I must not, sir, encroach further on your space; but if you should deem this letter worthy of insertion, I may perhaps return to the subject, and lay before you in a more particular manner the grounds on which I contend that Puseyism is one of the most important and interesting phenomena which has appeared above the horizon of English speculation for many years past.

Historicus

[1 ]“Miso-Jesuit,” “Anti-Puseyism—Letter II,” Morning Chronicle, 30 Dec., 1841, p. 3.

[2 ]See, e.g., the leading article of 3 Dec., p. 2.

[3 ]I.e., the Thirty-nine Articles.

[4 ]Martin Luther (1483-1546), German father of Protestantism, was excommunicated from the Catholic Church in 1520 by a Bull of Pope Leo X that Luther publicly burned.

[5 ]Charles James Blomfield had tutored the sons of aristocrats before becoming Bishop of Chester in 1824, and had shown political and social skills before his elevation as Bishop of London in 1828. Henry Phillpotts (1778-1869) was notorious for his reversal of long-standing anti-Catholic and Tory opinions in supporting Peel on the Catholic Relief Bill of 1829, after which he became Bishop of Exeter.

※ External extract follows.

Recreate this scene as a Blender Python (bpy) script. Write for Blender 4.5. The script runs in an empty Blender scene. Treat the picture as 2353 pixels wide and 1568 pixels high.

[6 ]Mill presumably has in mind the historical analysis in The Church of the Fathers (London: Rivington, 1840), and such other of Newman’s works as The Arians of the Fourth Century (ibid., 1833), Lectures on the Prophetical Office of the Church (ibid., 1837), and Remarks on Certain Passages in the Thirty-Nine Articles, No. 90 of Tracts for the Times (ibid., 1841).

[7 ]“Philo-Puseyite,” “On the Oxford Professorship of Poetry—Letter II,” Morning Chronicle, 24 Dec., p. 3.

[8 ]See the “General Rubric” in the Book of Common Prayer.